El tema de lo que no fue y podría haber sido, lo encontramos en otros poemas representativos en la obra del poeta Jerezano, ahí está “Mi corazón se amerita”, alguna estrofa de “Treinta y tres”, el emblemático “Obra maestra” y uno de mis predilectos “Mi villa”, donde la amada conjeturada muere inmediatamente después de ser enunciada.

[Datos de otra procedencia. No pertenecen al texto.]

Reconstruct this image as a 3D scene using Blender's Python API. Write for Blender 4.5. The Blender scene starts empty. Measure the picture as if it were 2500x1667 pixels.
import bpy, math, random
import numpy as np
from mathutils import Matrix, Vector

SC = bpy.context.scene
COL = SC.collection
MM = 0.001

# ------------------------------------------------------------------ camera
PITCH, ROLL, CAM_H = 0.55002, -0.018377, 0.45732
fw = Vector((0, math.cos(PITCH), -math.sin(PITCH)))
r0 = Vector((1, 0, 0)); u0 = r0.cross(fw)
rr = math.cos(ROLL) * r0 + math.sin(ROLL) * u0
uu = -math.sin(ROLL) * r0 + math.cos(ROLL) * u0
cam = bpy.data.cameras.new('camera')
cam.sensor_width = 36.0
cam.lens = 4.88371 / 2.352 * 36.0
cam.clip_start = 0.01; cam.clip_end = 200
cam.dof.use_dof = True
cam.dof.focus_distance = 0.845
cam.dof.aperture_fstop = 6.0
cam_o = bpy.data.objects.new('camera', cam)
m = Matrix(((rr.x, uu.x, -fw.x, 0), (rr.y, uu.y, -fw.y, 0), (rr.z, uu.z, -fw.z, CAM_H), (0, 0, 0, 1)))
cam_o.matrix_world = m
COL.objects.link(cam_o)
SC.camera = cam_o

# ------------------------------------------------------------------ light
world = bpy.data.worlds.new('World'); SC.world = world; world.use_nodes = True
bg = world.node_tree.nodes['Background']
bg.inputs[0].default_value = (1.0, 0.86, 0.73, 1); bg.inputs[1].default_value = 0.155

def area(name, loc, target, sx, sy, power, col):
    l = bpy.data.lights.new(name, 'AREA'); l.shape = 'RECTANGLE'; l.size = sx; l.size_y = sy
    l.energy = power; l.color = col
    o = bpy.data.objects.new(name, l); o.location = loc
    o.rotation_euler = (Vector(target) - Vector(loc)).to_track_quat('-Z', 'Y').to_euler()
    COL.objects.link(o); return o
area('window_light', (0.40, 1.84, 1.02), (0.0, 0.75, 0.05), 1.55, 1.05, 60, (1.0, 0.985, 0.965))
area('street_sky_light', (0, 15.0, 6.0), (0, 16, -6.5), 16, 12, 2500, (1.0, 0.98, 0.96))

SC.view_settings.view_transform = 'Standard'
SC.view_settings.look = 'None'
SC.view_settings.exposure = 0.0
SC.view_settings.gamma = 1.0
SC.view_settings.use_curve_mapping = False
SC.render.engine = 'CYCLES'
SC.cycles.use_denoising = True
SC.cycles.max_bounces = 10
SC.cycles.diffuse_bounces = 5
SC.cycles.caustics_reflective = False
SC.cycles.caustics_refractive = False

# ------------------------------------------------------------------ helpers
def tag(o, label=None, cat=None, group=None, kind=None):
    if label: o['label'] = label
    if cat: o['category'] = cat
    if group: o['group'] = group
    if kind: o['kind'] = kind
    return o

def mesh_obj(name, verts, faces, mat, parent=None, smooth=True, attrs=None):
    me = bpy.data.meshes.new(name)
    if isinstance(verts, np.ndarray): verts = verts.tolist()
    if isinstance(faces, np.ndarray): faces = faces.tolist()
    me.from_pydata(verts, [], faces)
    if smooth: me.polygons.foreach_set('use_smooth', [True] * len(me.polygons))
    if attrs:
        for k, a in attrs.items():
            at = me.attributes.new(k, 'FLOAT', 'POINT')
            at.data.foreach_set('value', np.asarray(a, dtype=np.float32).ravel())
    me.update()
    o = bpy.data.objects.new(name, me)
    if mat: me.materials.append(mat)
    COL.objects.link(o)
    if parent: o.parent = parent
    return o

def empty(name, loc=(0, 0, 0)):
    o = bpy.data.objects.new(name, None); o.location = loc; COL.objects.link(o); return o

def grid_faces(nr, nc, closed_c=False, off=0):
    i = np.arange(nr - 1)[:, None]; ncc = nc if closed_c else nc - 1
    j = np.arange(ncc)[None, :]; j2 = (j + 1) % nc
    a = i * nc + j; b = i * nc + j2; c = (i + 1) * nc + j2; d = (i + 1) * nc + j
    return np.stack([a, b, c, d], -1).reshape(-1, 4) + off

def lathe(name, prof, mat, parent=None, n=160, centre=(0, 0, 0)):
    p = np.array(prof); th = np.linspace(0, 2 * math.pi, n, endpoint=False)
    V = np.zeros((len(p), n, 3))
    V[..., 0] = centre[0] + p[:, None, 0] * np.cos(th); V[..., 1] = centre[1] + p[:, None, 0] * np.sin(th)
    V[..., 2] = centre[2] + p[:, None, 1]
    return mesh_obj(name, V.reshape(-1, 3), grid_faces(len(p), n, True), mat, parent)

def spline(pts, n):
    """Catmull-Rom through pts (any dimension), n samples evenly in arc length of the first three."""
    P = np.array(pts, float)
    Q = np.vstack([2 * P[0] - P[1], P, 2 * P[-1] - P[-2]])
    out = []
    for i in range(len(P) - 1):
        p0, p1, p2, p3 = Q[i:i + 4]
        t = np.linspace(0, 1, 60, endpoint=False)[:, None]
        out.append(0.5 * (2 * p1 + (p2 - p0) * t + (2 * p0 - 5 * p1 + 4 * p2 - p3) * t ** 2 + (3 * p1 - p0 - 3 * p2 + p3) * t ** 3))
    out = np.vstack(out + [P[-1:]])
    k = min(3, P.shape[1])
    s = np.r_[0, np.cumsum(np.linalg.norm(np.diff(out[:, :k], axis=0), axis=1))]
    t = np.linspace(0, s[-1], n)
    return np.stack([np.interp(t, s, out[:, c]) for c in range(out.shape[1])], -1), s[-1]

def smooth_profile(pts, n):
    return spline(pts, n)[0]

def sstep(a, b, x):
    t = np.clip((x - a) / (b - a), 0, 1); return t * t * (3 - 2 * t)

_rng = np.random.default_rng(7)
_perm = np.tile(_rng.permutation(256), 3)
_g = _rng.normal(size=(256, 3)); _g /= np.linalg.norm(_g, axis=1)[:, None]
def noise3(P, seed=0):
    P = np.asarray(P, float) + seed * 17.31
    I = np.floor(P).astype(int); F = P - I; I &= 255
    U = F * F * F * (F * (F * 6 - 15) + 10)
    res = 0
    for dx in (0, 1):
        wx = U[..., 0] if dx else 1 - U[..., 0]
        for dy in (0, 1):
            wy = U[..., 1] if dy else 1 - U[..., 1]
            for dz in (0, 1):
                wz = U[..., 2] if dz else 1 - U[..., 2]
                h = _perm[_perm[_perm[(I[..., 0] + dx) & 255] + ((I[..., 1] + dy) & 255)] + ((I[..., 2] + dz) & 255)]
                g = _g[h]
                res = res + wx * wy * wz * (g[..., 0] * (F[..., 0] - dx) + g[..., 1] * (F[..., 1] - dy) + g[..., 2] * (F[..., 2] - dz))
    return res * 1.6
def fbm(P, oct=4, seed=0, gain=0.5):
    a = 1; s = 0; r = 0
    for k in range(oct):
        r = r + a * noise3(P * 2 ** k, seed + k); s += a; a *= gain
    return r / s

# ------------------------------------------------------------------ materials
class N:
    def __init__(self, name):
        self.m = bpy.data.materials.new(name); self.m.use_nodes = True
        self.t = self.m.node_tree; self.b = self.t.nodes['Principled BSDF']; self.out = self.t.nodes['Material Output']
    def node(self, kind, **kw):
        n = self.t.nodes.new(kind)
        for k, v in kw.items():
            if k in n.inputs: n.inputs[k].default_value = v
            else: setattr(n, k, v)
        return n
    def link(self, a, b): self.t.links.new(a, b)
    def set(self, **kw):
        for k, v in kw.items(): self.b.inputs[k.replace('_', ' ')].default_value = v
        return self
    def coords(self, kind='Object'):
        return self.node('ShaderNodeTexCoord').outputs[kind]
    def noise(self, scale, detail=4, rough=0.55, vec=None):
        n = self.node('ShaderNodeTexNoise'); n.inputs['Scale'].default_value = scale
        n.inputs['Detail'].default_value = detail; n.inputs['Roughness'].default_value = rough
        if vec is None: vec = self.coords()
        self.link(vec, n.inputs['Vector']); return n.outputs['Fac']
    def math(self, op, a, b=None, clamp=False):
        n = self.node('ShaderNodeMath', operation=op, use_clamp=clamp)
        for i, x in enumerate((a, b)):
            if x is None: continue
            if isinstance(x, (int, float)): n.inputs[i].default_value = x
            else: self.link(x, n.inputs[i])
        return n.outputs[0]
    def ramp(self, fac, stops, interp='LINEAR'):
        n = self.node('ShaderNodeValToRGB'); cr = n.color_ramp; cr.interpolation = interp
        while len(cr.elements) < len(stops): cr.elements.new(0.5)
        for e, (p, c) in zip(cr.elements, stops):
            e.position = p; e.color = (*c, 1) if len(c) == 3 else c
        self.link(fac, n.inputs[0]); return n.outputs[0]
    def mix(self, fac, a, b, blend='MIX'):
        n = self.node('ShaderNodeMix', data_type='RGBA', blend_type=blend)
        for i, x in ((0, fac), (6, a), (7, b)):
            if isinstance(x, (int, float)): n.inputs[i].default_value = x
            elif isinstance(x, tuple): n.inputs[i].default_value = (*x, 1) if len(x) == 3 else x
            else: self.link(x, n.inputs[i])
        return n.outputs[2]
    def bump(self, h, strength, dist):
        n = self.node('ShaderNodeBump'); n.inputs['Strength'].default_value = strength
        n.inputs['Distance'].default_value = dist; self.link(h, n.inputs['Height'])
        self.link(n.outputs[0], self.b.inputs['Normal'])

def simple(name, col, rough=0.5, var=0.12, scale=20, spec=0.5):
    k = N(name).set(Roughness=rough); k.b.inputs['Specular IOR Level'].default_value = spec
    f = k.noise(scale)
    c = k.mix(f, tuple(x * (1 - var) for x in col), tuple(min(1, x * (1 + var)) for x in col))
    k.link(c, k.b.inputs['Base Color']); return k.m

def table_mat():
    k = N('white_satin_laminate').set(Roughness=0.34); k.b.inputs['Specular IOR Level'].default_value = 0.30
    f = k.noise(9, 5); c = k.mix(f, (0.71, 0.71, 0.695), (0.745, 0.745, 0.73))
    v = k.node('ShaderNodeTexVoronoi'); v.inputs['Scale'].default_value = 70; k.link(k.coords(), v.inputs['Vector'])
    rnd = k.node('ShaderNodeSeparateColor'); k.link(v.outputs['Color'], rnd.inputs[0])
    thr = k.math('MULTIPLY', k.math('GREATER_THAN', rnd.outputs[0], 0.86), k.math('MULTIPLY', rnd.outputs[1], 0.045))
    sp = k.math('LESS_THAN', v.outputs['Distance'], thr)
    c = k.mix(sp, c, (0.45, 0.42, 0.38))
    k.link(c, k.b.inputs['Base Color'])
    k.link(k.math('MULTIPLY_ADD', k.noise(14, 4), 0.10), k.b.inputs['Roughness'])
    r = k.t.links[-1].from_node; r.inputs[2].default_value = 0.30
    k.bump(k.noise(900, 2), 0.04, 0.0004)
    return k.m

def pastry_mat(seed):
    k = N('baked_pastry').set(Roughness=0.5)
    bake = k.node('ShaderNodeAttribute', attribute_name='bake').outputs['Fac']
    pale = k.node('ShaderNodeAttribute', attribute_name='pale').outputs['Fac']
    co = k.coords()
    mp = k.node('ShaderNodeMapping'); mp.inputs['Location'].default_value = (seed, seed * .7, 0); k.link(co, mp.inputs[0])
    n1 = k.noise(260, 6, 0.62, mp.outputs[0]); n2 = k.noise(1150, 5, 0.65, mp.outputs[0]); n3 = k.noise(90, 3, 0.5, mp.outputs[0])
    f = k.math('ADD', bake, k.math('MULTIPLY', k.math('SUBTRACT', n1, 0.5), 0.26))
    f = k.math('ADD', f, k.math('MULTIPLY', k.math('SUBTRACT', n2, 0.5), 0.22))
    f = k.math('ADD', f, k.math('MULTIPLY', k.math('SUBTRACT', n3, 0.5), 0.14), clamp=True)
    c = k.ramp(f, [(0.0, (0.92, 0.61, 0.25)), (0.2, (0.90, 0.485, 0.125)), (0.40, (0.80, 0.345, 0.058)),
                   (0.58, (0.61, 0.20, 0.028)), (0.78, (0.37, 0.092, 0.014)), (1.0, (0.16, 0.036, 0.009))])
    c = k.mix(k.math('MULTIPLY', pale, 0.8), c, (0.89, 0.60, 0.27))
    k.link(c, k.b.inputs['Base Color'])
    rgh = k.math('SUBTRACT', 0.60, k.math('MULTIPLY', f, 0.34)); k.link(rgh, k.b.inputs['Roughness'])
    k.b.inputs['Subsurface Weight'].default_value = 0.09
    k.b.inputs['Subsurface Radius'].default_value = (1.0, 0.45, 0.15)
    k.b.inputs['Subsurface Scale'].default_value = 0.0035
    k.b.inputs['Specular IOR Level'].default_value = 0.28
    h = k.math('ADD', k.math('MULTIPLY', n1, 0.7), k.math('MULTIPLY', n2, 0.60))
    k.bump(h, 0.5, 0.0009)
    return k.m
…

Este brevísimo atisbo a la obra de Ramón López Velarde, nos permite constatar que en él residió el anhelo de perfección en el poema. En él, su oficio dedicado de poeta, supo eliminar el exceso de su expresión gracias a una mirada atenta que buscaba “con los cinco sentidos abiertos al mundo de afuera”, logrando erigir “una nueva armonía de las palabras”[1], inédita hasta entonces en la poesía mexicana.
[1] José Gorostiza, en “Ramón López Velarde y su obra”. Ramón López Velarde visto por los contemporáneos, Comp. Marco Antonio Campos, Col. Biblioteca Ramón López Velarde, Instituto Zacatecano de Cultura Ramón López Velarde, 2008.